In Nienbüttel excavations took place as early as the beginning of the 20th century, of which those conducted by Gustav Schwantes are particularly noteworthy, as Schwantes documented the archaeological record in great detail and according to scientific criteria for a layman, which he still was at that time. Nienbüttel would perhaps have become the paradigm of a weapon-furnished burial ground in the Lower Elbe region if it had not experienced such a changeful and in many respects unfortunate ›biography‹. As part of a project funded by the DFG from 2014-2020, the old excavations were reappraised critically by Dr. Melanie Augstein and Prof. Dr. Hans-Jörg Karlsen and the grave inventories were reconstructed as far as possible. Initial small-scale field research by the Universities of Leipzig and Rostock has shown that a large part of the cemetery has not yet been excavated and, above all, that there are still undisturbed areas where intact urns, depositions of objects without a grave context and enigmatic large concentrations of stones can be found. It is evident that Nienbüttel was more than just a place where urns were deposited.

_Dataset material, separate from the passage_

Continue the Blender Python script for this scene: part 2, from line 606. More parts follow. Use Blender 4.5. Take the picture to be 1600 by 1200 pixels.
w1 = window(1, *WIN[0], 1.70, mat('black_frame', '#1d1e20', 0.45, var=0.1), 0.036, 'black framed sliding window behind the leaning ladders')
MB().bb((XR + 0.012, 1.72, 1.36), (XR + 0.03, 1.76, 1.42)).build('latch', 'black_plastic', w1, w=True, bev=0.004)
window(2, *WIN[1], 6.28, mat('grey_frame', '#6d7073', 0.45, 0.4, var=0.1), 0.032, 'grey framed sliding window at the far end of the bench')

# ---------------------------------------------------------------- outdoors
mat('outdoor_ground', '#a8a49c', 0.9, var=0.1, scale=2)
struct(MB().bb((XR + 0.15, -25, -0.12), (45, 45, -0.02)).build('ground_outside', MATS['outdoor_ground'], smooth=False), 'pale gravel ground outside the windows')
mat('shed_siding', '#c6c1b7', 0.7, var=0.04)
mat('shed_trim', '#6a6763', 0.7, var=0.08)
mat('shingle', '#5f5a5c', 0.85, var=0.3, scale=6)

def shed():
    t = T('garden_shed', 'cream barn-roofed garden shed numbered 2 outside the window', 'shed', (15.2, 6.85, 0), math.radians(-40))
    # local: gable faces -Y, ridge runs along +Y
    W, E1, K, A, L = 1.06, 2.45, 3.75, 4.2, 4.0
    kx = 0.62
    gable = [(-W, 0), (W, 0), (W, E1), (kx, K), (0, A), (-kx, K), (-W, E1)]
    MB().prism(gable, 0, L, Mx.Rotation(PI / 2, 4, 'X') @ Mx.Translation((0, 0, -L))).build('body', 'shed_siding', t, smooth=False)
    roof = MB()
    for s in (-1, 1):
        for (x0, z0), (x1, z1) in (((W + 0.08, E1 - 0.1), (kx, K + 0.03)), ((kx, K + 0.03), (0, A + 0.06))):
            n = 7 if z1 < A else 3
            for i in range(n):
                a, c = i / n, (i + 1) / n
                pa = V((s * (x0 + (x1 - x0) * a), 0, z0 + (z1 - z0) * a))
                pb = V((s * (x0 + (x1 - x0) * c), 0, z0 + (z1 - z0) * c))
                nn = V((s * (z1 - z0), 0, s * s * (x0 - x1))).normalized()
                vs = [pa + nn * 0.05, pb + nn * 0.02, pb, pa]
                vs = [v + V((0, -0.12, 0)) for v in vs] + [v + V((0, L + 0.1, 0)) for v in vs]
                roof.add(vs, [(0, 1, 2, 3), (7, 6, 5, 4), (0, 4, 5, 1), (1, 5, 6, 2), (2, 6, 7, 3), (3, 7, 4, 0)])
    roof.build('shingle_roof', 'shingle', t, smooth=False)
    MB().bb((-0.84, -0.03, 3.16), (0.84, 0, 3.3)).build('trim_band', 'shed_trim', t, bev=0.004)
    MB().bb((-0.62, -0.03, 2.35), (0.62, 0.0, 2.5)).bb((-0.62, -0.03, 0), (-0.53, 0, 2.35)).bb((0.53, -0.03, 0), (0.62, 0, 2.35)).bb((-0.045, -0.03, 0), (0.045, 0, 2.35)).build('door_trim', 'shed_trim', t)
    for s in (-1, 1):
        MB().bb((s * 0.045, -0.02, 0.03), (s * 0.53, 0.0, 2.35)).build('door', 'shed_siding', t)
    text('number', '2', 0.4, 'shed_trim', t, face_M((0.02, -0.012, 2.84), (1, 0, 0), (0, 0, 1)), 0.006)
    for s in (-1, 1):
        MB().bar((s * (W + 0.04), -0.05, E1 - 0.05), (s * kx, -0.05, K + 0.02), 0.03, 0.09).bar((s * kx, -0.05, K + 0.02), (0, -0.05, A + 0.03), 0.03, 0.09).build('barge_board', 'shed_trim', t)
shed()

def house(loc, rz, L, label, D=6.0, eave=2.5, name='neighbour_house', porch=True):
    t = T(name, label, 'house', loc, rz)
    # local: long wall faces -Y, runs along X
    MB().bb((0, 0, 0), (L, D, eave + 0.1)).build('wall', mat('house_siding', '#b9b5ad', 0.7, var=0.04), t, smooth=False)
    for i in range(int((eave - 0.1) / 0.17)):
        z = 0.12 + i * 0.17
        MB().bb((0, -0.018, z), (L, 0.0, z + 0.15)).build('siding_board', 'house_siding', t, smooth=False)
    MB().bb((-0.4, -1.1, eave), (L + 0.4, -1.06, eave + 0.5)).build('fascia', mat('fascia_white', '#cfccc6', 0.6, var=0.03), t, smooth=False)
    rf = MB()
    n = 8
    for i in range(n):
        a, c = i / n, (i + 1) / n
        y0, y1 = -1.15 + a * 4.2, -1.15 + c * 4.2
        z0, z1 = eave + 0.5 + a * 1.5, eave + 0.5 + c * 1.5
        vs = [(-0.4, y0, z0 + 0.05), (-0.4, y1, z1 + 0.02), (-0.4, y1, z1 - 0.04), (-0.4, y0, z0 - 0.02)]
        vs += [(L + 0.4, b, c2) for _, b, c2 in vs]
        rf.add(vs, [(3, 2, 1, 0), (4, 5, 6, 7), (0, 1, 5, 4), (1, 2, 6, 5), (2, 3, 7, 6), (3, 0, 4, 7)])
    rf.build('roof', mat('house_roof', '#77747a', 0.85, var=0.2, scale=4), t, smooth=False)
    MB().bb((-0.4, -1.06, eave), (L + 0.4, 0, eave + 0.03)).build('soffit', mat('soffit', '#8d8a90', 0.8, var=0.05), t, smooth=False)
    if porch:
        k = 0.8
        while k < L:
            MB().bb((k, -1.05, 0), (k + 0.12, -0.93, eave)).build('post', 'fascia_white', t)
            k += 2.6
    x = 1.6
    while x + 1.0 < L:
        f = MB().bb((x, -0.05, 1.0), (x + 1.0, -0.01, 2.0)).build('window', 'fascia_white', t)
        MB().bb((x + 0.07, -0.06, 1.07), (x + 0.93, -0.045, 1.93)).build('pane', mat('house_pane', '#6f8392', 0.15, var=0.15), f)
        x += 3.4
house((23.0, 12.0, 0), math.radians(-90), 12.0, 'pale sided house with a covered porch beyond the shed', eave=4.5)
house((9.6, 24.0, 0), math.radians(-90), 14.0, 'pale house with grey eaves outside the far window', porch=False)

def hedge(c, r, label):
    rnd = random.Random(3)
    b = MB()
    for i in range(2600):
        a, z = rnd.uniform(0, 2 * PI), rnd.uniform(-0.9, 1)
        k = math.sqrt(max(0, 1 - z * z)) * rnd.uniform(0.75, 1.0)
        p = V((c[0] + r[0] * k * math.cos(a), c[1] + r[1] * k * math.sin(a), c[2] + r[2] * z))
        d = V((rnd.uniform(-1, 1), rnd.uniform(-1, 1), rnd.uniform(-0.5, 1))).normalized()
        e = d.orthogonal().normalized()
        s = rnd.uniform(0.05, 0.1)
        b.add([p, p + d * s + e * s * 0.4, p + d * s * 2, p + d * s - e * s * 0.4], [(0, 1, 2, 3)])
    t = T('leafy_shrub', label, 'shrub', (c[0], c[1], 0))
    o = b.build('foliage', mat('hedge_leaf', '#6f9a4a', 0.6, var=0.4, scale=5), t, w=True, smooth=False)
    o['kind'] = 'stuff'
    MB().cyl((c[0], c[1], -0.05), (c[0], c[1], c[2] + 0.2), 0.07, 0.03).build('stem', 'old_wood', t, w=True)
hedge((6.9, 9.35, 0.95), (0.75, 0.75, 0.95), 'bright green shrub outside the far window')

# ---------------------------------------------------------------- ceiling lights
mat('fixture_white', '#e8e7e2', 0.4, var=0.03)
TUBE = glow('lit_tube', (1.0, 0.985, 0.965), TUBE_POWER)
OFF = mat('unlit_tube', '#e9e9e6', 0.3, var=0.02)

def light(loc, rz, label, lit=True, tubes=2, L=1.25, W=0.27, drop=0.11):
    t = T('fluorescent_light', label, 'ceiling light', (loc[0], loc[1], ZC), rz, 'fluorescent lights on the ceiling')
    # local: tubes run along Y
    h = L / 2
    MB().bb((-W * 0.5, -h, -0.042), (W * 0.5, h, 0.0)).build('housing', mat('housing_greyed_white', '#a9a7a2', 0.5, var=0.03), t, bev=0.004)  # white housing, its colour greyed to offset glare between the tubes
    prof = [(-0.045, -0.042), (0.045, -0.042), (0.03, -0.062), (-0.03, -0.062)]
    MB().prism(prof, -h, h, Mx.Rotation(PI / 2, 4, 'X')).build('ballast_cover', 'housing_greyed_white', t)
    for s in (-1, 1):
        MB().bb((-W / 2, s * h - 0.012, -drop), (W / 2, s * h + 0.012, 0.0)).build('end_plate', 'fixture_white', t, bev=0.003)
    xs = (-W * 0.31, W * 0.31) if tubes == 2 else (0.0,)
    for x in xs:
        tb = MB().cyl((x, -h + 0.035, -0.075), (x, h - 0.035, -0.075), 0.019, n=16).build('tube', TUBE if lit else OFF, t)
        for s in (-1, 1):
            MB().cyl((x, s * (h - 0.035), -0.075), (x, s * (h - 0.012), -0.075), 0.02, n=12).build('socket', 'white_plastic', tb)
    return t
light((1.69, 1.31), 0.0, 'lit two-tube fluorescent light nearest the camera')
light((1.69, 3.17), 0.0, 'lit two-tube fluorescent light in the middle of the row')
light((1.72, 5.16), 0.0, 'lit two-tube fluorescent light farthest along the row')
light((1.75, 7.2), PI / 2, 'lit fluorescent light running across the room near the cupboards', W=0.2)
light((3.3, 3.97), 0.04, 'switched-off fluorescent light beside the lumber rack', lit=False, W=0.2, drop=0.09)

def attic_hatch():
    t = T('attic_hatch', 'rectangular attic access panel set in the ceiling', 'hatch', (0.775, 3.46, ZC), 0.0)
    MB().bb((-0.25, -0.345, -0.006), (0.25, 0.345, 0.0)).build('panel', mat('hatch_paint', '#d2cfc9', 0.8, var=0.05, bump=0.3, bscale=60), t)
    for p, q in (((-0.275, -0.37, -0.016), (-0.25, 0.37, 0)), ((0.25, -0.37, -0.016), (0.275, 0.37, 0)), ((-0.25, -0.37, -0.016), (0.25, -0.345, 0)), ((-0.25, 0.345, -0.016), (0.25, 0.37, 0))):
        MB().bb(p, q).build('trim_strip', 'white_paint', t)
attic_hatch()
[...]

This is where the new project starts. Through the combined use of geophysical measurements, 3D structure-from-motion technology, soil analyses and small-scale archaeological field work in which complex structures are recovered in block excavations and examined under laboratory conditions using fine stratigraphy and textile analysis, the aim is to reconstruct the sequences of the burial ritual and the complex ritual events that took place in the cemetery area.

 

References

Augstein, M. und Karlsen H.-J., 2016: Nienbüttel – der »reichste Urnenfriedhof des östlichen Hannovers«. In: A. Siegmüller, Ch. Peek, B. Ludowici u. H. Jöns (Hrsg.), Aktuelle Forschungen an Gräberfeldern des 1. Jahrtausends n. Chr. Siedlungs- und Küstenforschung im südlichen Nordseegebiet 39, 25–36. Rahden/Westf.

Augstein, M. und Karlsen, H.-J., 2019: Nienbüttel – New Research on Old Graves. In: M. Augstein u. M. Hardt (Hrsg.), Sächsische Leute und Länder – Benennung und Lokalisierung von Gruppenidentitäten im ersten Jahrtausend. Neue Studien zur Sachsenforschung 10, 227–235. Wendeburg u. Braunschweig.

Karlsen, H.-J. u. Augstein, M. 2023: Das Gräberfeld von Nienbüttel – der »reichste Urnenfriedhof des östlichen Hannovers«. Die Altgrabungen von 1901 bis 1911. Neue Studien zur Sachsenforschung 12. Wendeburg u. Braunschweig.